A diagrammatic formulation of local realism

TL;DR

This paper introduces a diagrammatic approach to local realism in quantum mechanics, showing how locality and realism are represented by a single diagram and deriving the CHSH inequality from this formulation.

Contribution

It provides a novel diagrammatic formulation of local realism using category theory, linking it to the CHSH inequality and emphasizing the role of non-commutativity in quantum theory.

Findings

Diagrammatic formulation captures local realism principles.

Derives CHSH inequality from the diagrammatic framework.

Highlights the role of non-commutativity in quantum mechanics.

Abstract

Given two parties performing experiments in separate laboratories, we provide a diagrammatic formulation of what it means for the joint statistics of their experiments to satisfy local realism.

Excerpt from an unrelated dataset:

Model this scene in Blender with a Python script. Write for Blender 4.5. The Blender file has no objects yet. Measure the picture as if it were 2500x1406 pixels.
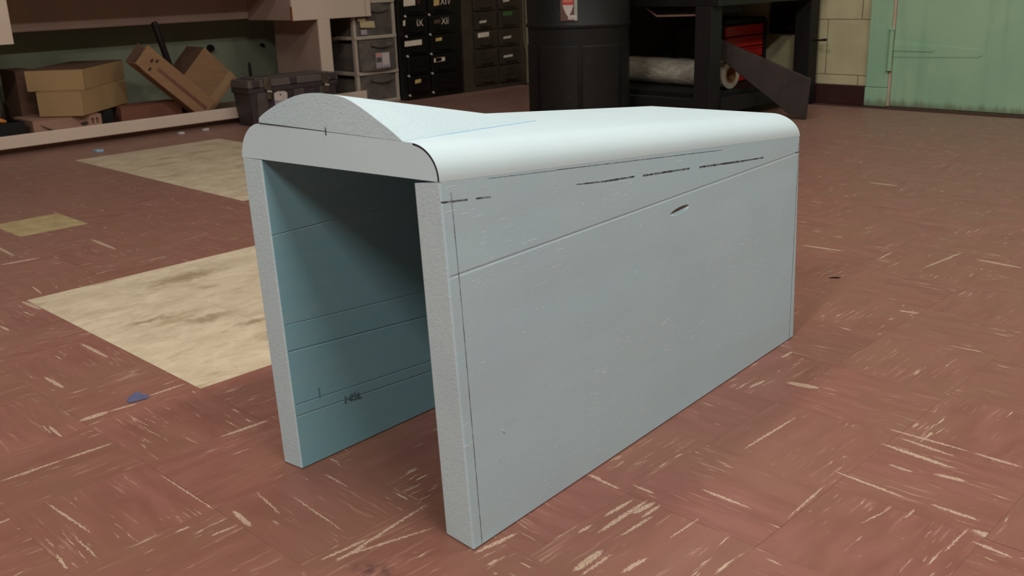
import bpy, bmesh, math, random
from mathutils import Vector, Matrix
random.seed(7)
C = bpy.context.scene.collection

# ---------------------------------------------------------------- camera, world, light, exposure
cam = bpy.data.cameras.new('camera'); camo = bpy.data.objects.new('camera', cam); C.objects.link(camo)
cam.sensor_width = 36.0; cam.lens = 34.563; cam.clip_start = 0.05
camo.matrix_world = Matrix(((0.717444, -0.188107, 0.670738, 1.52999),
                            (0.695873, 0.237976, -0.67759, -0.86525),
                            (-0.03216, 0.952881, 0.301633, 0.77788), (0, 0, 0, 1)))
cam.dof.use_dof = True; cam.dof.focus_distance = 2.0; cam.dof.aperture_fstop = 9.0
bpy.context.scene.camera = camo

w = bpy.data.worlds.new('world'); bpy.context.scene.world = w; w.use_nodes = True
w.node_tree.nodes['Background'].inputs[0].default_value = (1, .95, .9, 1)
w.node_tree.nodes['Background'].inputs[1].default_value = 0.03


def area(name, x, y, z, sx, sy, power, col=(1, .965, .92), rot=(0, 0, 0), spread=180):
    l = bpy.data.lights.new(name, 'AREA'); l.shape = 'RECTANGLE'; l.size = sx; l.size_y = sy
    l.energy = power; l.color = col; l.spread = math.radians(spread)
    o = bpy.data.objects.new(name, l); C.objects.link(o); o.location = (x, y, z); o.rotation_euler = rot
    return o


area('ceiling_and_fill_light', 2.2, -0.3, 3.62, .3, 1.3, 66)
area('ceiling_and_fill_light', 2.2, 2.6, 3.62, .3, 1.3, 52)
area('ceiling_and_fill_light', 1.3, -2.9, 3.62, .3, 1.3, 118)
area('ceiling_and_fill_light', -0.6, 0.4, 3.62, .3, 1.3, 38)  # added overhead fill to lift the left floor, no fixture known there
area('ceiling_and_fill_light', -1.2, 3.0, 3.62, .3, 1.3, 14)  # added to brighten the back of the room, no fixture known there
vs = bpy.context.scene.view_settings
vs.view_transform = 'Standard'; vs.look = 'None'; vs.gamma = 1; vs.use_curve_mapping = False; vs.exposure = 0.06


# ---------------------------------------------------------------- helpers: colour, materials
def lin(r, g, b):
    f = lambda v: ((v / 255 + .055) / 1.055) ** 2.4 if v > 10.3 else v / 255 / 12.92
    return (f(r), f(g), f(b), 1)


class NT:
    """small node-tree helper"""
    def __init__(s, name):
        s.m = bpy.data.materials.new(name); s.m.use_nodes = True; s.t = s.m.node_tree
        s.b = s.t.nodes['Principled BSDF']

    def n(s, typ, **kw):
        x = s.t.nodes.new(typ)
        for k, v in kw.items(): setattr(x, k, v)
        return x

    def link(s, a, b): s.t.links.new(a, b)

    def put(s, sock, v):
        if isinstance(v, bpy.types.NodeSocket): s.link(v, sock)
        else: sock.default_value = v

    def math(s, op, a, b=0.0, c=0.0, clamp=False):
        x = s.n('ShaderNodeMath', operation=op, use_clamp=clamp)
        s.put(x.inputs[0], a); s.put(x.inputs[1], b); s.put(x.inputs[2], c); return x.outputs[0]

    def vec(s, op, a, b=(0, 0, 0), out=0):
        x = s.n('ShaderNodeVectorMath', operation=op); s.put(x.inputs[0], a)
        if b is not None: s.put(x.inputs[1], b)
        return x.outputs[out]

    def mix(s, f, a, b, mode='MIX'):
        x = s.n('ShaderNodeMix', data_type='RGBA', blend_type=mode)
        s.put(x.inputs[0], f); s.put(x.inputs[6], a); s.put(x.inputs[7], b); return x.outputs[2]

    def noise(s, v, scale=5, detail=3, rough=.55, dist=0.0, col=False):
        x = s.n('ShaderNodeTexNoise'); s.put(x.inputs['Vector'], v); x.inputs['Scale'].default_value = scale
        x.inputs['Detail'].default_value = detail; x.inputs['Roughness'].default_value = rough
        x.inputs['Distortion'].default_value = dist
        return x.outputs['Color' if col else 'Fac']

    def ramp(s, v, lo, hi):
        x = s.n('ShaderNodeMapRange', interpolation_type='SMOOTHSTEP'); s.put(x.inputs[0], v)
        x.inputs[1].default_value = lo; x.inputs[2].default_value = hi; return x.outputs[0]

    def mapping(s, v, loc=(0, 0, 0), rot=(0, 0, 0), scale=(1, 1, 1), typ='POINT'):
        x = s.n('ShaderNodeMapping', vector_type=typ); s.put(x.inputs[0], v)
        x.inputs['Location'].default_value = loc; x.inputs['Rotation'].default_value = rot
        x.inputs['Scale'].default_value = scale; return x.outputs[0]

    def obj(s): return s.n('ShaderNodeTexCoord').outputs['Object']
    def pos(s): return s.n('ShaderNodeNewGeometry').outputs['Position']

    def bump(s, h, strength=.2, dist=.002, prev=None):
        x = s.n('ShaderNodeBump', invert=strength < 0); x.inputs['Strength'].default_value = abs(strength); x.inputs['Distance'].default_value = dist
        s.link(h, x.inputs['Height'])
        if prev is not None: s.link(prev, x.inputs['Normal'])
        return x.outputs[0]

    def out(s, col=None, rough=None, spec=None, normal=None, metal=None):
        if col is not None: s.put(s.b.inputs['Base Color'], col)
        if rough is not None: s.put(s.b.inputs['Roughness'], rough)
        if spec is not None: s.put(s.b.inputs['Specular IOR Level'], spec)
        if metal is not None: s.put(s.b.inputs['Metallic'], metal)
        if normal is not None: s.link(normal, s.b.inputs['Normal'])
        return s.m


def pm(name, c, rough=.6, var=.12, scale=9, stretch=(1, 1, 1), bump=.12, bscale=160, metal=0, spec=.4, scuff=None):
    """plain procedural surface: colour c (0-255) mottled by noise, fine bump, optional scuffs"""
    k = NT(name); v = k.mapping(k.obj(), scale=stretch)
    n = k.noise(v, scale, 4)
    c = lin(*c)
    lo = tuple(x * (1 - var) for x in c[:3]) + (1,); hi = tuple(min(1, x * (1 + var)) for x in c[:3]) + (1,)
    col = k.mix(k.ramp(n, .3, .7), lo, hi)
    if scuff:
        col = k.mix(k.math('MULTIPLY', k.ramp(k.noise(v, scale * 4, 6, .7), .6, .72), .6), col, lin(*scuff))
    nb = k.bump(k.noise(v, bscale, 2), bump, .001) if bump else None
    return k.out(col, k.math('ADD', k.math('MULTIPLY', n, .14), rough - .07), spec, nb, metal)


def capsule_mask(k, p, items, power2=True):
    """items: (centre, rot, halfscale): returns the smallest normalised distance to any of the ellipsoids"""
    d = None
    for loc, rot, sc in items:
        m = k.mapping(p, loc, rot, sc, 'TEXTURE')
        if power2: l = k.vec('LENGTH', m, None, out=1)
        else:
            a = k.n('ShaderNodeSeparateXYZ'); k.link(k.vec('ABSOLUTE', m, None), a.inputs[0])
            l = k.math('MAXIMUM', k.math('MAXIMUM', k.math('MULTIPLY', k.math('SUBTRACT', a.outputs[0], .97), 33.0), a.outputs[1]), a.outputs[2])
        d = l if d is None else k.math('MINIMUM', d, l)
    return d


def seg_items(segs, base=(0, 0, 0), fat=1.0, nrm=(1, 0, 0), deep=.04):
    """line segments (x0,y0,z0,x1,y1,z1,halfwidth) lying in a surface of normal nrm -> mapping items, X along the segment"""
    out = []
    for s in segs:
        a = Vector(s[:3]) - Vector(base); b = Vector(s[3:6]) - Vector(base)
        x = (b - a).normalized(); z = Vector(nrm); z = (z - x * z.dot(x)).normalized(); y = z.cross(x)
        e = Matrix((x, y, z)).transposed().to_euler()
        out.append((tuple((a + b) / 2), tuple(e), (max((b - a).length / 2, .001), s[6] * fat, deep)))
    return out


# ---------------------------------------------------------------- helpers: meshes and objects
class MB:
    def __init__(s): s.v = []; s.f = []; s.uv = {}

    def add(s, vs, fs):
        o = len(s.v); s.v += [tuple(x) for x in vs]; s.f += [tuple(i + o for i in f) for f in fs]; return s

    def hexa(s, c):      # bottom 0-3 ccw, top 4-7 ccw
        return s.add(c, [(3, 2, 1, 0), (4, 5, 6, 7), (0, 1, 5, 4), (1, 2, 6, 5), (2, 3, 7, 6), (3, 0, 4, 7)])

    def box(s, x0, x1, y0, y1, z0, z1):
        return s.hexa([(x0, y0, z0), (x1, y0, z0), (x1, y1, z0), (x0, y1, z0), (x0, y0, z1), (x1, y0, z1), (x1, y1, z1), (x0, y1, z1)])

    def obox(s, p, a, b, c):   # corner p and three edge vectors
        p, a, b, c = map(Vector, (p, a, b, c))
        if a.cross(b).dot(c) < 0: a, b = b, a
        return s.hexa([p, p + a, p + a + b, p + b, p + c, p + a + c, p + a + b + c, p + b + c])

    def tube(s, pts, r, seg=12, cap=True):
        pts = [Vector(p) for p in pts]; rs = r if isinstance(r, (list, tuple)) else [r] * len(pts)
        vs = []; fs = []
        for i, p in enumerate(pts):
            d = (pts[min(i + 1, len(pts) - 1)] - pts[max(i - 1, 0)]).normalized()
            q = d.to_track_quat('Z', 'Y'); x = q @ Vector((1, 0, 0)); y = q @ Vector((0, 1, 0))
            for k in range(seg):
                a = 2 * math.pi * k / seg; vs.append(p + (x * math.cos(a) + y * math.sin(a)) * rs[i])
        n = len(pts)
        for i in range(n - 1):
            for k in range(seg):
                k2 = (k + 1) % seg; fs.append((i * seg + k, i * seg + k2, (i + 1) * seg + k2, (i + 1) * seg + k))
        if cap: fs += [tuple(range(seg))[::-1], tuple(range((n - 1) * seg, n * seg))]
        return s.add(vs, fs)

    def lathe(s, prof, cx, cy, seg=40, closed=False):
        vs = []; fs = []; n = len(prof)
        for r, z in prof:
            for k in range(seg):
                a = 2 * math.pi * k / seg; vs.append((cx + r * math.cos(a), cy + r * math.sin(a), z))
        for i in range(n - 1 + (1 if closed else 0)):
            j = (i + 1) % n
            for k in range(seg):
                k2 = (k + 1) % seg; fs.append((i * seg + k, i * seg + k2, j * seg + k2, j * seg + k))
        return s.add(vs, fs)

    def prism(s, poly, e):     # planar polygon extruded by vector e
        poly = [Vector(p) for p in poly]; e = Vector(e); n = len(poly)
        return s.add(poly + [p + e for p in poly], [tuple(range(n))[::-1], tuple(range(n, 2 * n))] + [(i, (i + 1) % n, n + (i + 1) % n, n + i) for i in range(n)])

    def build(s, name, mat, parent=None, base=None, bevel=0, seg=2, smooth=False, kind=None, label=None, keep=None):
        if base is None: base = tuple(parent['_b']) if parent is not None and '_b' in parent else (0, 0, 0)
        bm = bmesh.new(); b = Vector(base)
        vs = [bm.verts.new(Vector(v) - b) for v in s.v]
        for f in s.f:
            try: bm.faces.new([vs[i] for i in f])
            except ValueError: pass
        bmesh.ops.recalc_face_normals(bm, faces=bm.faces)
        if bevel:
            ed = [e for e in bm.edges if len(e.link_faces) == 2 and e.calc_face_angle(0) > .6 and not (keep and all(keep(v.co + b) for v in e.verts))]
            bmesh.ops.bevel(bm, geom=ed, offset=bevel, segments=seg, affect='EDGES', profile=.5, clamp_overlap=True)
        me = bpy.data.meshes.new(name); bm.to_mesh(me); bm.free()
        if smooth or bevel:
            for p in me.polygons: p.use_smooth = True
            me.set_sharp_from_angle(angle=math.radians(50 if bevel else 38))
        me.materials.append(mat)
        o = bpy.data.objects.new(name, me); C.objects.link(o)
        if bevel and not smooth:
            wn = o.modifiers.new('weighted', 'WEIGHTED_NORMAL'); wn.keep_sharp = True; wn.weight = 100
        if parent is not None: o.parent = parent; o['_b'] = list(base)
        else: o.location = base; o['_b'] = list(base)
        if kind: o['kind'] = kind
        if label: o['label'] = label
        return o


def thing(name, label, cat, base, group=None):
    o = bpy.data.objects.new(name, None); C.objects.link(o); o.location = base; o.empty_display_size = .05
    o['_b'] = list(base); o['label'] = label; o['category'] = cat
    if group: o['group'] = group
    return o


def tag(o, label, cat, group=None):
    o['label'] = label; o['category'] = cat
    if group: o['group'] = group
    return o


def text_part(name, txt, size, mat, parent, origin, xdir, ydir, depth=.0006):
    cu = bpy.data.curves.new(name, 'FONT'); cu.body = txt; cu.size = size; cu.extrude = depth / 2; cu.resolution_u = 3
    cu.align_x = 'CENTER'; cu.align_y = 'CENTER'
    tmp = bpy.data.objects.new(name, cu); C.objects.link(tmp)
    dg = bpy.context.evaluated_depsgraph_get(); me = bpy.data.meshes.new_from_object(tmp.evaluated_get(dg))
    bpy.data.objects.remove(tmp)
    x = Vector(xdir).normalized(); y = Vector(ydir); y = (y - x * y.dot(x)).normalized(); z = x.cross(y)
    M = Matrix((x, y, z)).transposed().to_4x4(); M.translation = Vector(origin) - Vector(parent['_b'])
    me.transform(M); me.name = name; me.materials.clear(); me.materials.append(mat)
    o = bpy.data.objects.new(name, me); C.objects.link(o); o.parent = parent; o['_b'] = list(parent['_b'])
    return o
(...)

In particular, we show that the principles of locality and realism are both captured by a single commutative diagram in the category of probability-preserving maps between finite probability spaces, and we also show that an assumption of such a diagrammatic formulation of local realism implies the standard CHSH inequality associated with dichotomic random variables. As quantum theory is known not to satisfy local realism, our formulation of local realism in terms of commutative diagrams provides yet another way in which the notion of non-commutativity plays a fundamental role in quantum theory. We note that we do not assume any prior knowledge of category theory or quantum theory, as this work is intended for philosophers, mathematicians and physicists alike.